Data extract:

____

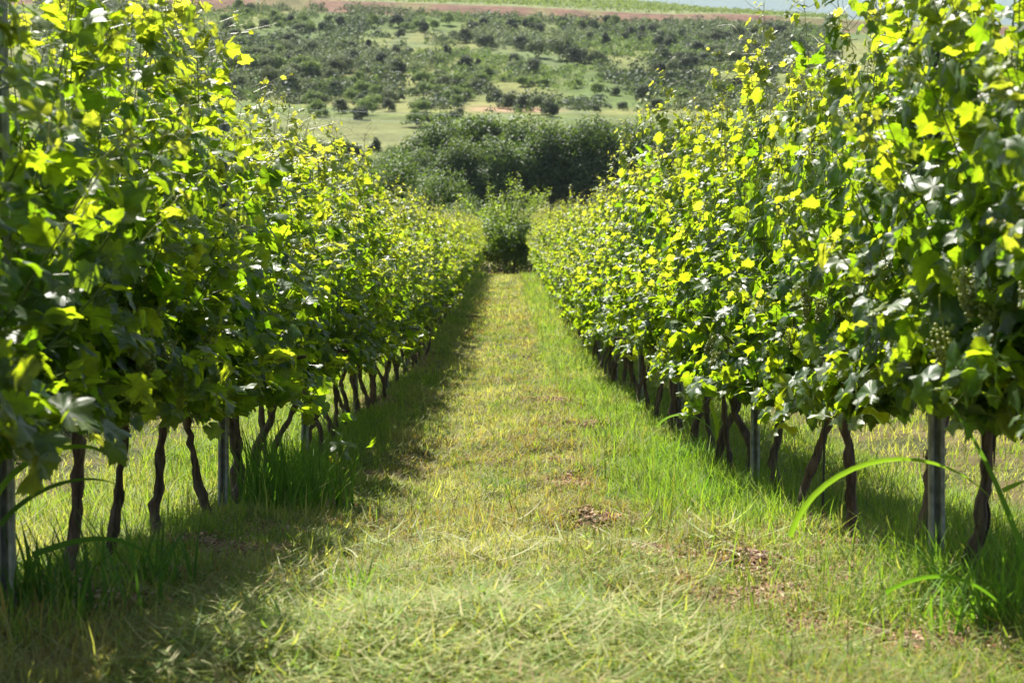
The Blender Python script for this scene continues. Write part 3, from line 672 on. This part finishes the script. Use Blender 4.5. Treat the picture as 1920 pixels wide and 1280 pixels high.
# 6. coarse tufts: each one a thing
def tuft(x, y, n, h, w, label, seed, spread=.06, col=(.085, .17, .03), lean=(.05, .5), curlr=(.3, 1.7), extra=(), group='coarse grass tufts'):
    rg = np.random.default_rng(seed); b = MB(); P = np.stack([rg.normal(0, spread, n), rg.normal(0, spread, n), np.full(n, -.01)], 1)
    c = np.array(col)[None] * rg.uniform(.75, 1.35, (n, 1)) * np.array([1, 1, 1])
    blades(b, P, h * rg.uniform(.45, 1.1, n), w * rg.uniform(.6, 1.2, n), rg.uniform(0, 6.283, n), rg.uniform(*lean, n), rg.uniform(*curlr, n), c, 8)
    z = float(terr(x, y))
    for (pts, ww, cc) in extra:            # individual long arching blades given by world points
        pts = np.array(pts, float) - np.array([x, y, z]); t = np.linspace(0, 1, len(pts)); tt = np.linspace(0, 1, 16)
        # quadratic-ish smoothing through the points
        co = [np.polyfit(t, pts[:, i], min(3, len(pts) - 1)) for i in range(3)]; Q = np.stack([np.polyval(k, tt) for k in co], 1)
        tan = norm(np.gradient(Q, axis=0)); s = norm(np.cross(tan, np.array([.15, 1.0, .1]))); wd = ww * (1 - tt ** 2.2) * .5 + .0005
        fold = norm(np.cross(s, tan)) * wd[:, None] * .35
        V = np.stack([Q - s * wd[:, None] + fold, Q, Q + s * wd[:, None] + fold], 1).reshape(-1, 3)
        i = (np.arange(15)[:, None] * 3 + np.array([0, 1])[None]).ravel(); b.add(V, np.stack([i, i + 1, i + 4, i + 3], 1), (*cc, 1))
    o = b.build('grass_tuft', M_grass, smooth=True); o.location = (x, y, z); tag(o, label, 'grass tuft', group)
BR = (.19, .32, .04); DG = (.07, .15, .03)
tuft(1.17, 4.75, 120, .26, .009, 'coarse bright grass tuft with a huge arching blade at the right foreground', 31, .09, (.13, .25, .035),
     extra=[([pix(1480, 1005, 4.75), pix(1545, 915, 4.75), pix(1640, 862, 4.75), pix(1760, 872, 4.78), pix(1860, 935, 4.8)], .013, BR),
            ([pix(1920, 1035, 4.7), pix(1890, 960, 4.7), pix(1840, 850, 4.7), pix(1760, 730, 4.72)], .014, (.12, .24, .04)),
            ([pix(1660, 1110, 4.6), pix(1760, 1080, 4.6), pix(1850, 1110, 4.6), pix(1925, 1200, 4.6)], .009, (.12, .25, .03)),
            ([pix(1880, 920, 5.0), pix(1905, 908, 5.0), pix(1925, 900, 5.0)], .012, BR)])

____

Work instructions: Return the listing above word for word, with the pictures removed.

Answer for this exercise:
The Blender Python script for this scene continues. Write part 3, from line 672 on. This part finishes the script. Use Blender 4.5. Treat the picture as 1920 pixels wide and 1280 pixels high.
# 6. coarse tufts: each one a thing
def tuft(x, y, n, h, w, label, seed, spread=.06, col=(.085, .17, .03), lean=(.05, .5), curlr=(.3, 1.7), extra=(), group='coarse grass tufts'):
    rg = np.random.default_rng(seed); b = MB(); P = np.stack([rg.normal(0, spread, n), rg.normal(0, spread, n), np.full(n, -.01)], 1)
    c = np.array(col)[None] * rg.uniform(.75, 1.35, (n, 1)) * np.array([1, 1, 1])
    blades(b, P, h * rg.uniform(.45, 1.1, n), w * rg.uniform(.6, 1.2, n), rg.uniform(0, 6.283, n), rg.uniform(*lean, n), rg.uniform(*curlr, n), c, 8)
    z = float(terr(x, y))
    for (pts, ww, cc) in extra:            # individual long arching blades given by world points
        pts = np.array(pts, float) - np.array([x, y, z]); t = np.linspace(0, 1, len(pts)); tt = np.linspace(0, 1, 16)
        # quadratic-ish smoothing through the points
        co = [np.polyfit(t, pts[:, i], min(3, len(pts) - 1)) for i in range(3)]; Q = np.stack([np.polyval(k, tt) for k in co], 1)
        tan = norm(np.gradient(Q, axis=0)); s = norm(np.cross(tan, np.array([.15, 1.0, .1]))); wd = ww * (1 - tt ** 2.2) * .5 + .0005
        fold = norm(np.cross(s, tan)) * wd[:, None] * .35
        V = np.stack([Q - s * wd[:, None] + fold, Q, Q + s * wd[:, None] + fold], 1).reshape(-1, 3)
        i = (np.arange(15)[:, None] * 3 + np.array([0, 1])[None]).ravel(); b.add(V, np.stack([i, i + 1, i + 4, i + 3], 1), (*cc, 1))
    o = b.build('grass_tuft', M_grass, smooth=True); o.location = (x, y, z); tag(o, label, 'grass tuft', group)
BR = (.19, .32, .04); DG = (.07, .15, .03)
tuft(1.17, 4.75, 120, .26, .009, 'coarse bright grass tuft with a huge arching blade at the right foreground', 31, .09, (.13, .25, .035),
     extra=[([pix(1480, 1005, 4.75), pix(1545, 915, 4.75), pix(1640, 862, 4.75), pix(1760, 872, 4.78), pix(1860, 935, 4.8)], .013, BR),
            ([pix(1920, 1035, 4.7), pix(1890, 960, 4.7), pix(1840, 850, 4.7), pix(1760, 730, 4.72)], .014, (.12, .24, .04)),
            ([pix(1660, 1110, 4.6), pix(1760, 1080, 4.6), pix(1850, 1110, 4.6), pix(1925, 1200, 4.6)], .009, (.12, .25, .03)),
            ([pix(1880, 920, 5.0), pix(1905, 908, 5.0), pix(1925, 900, 5.0)], .012, BR)])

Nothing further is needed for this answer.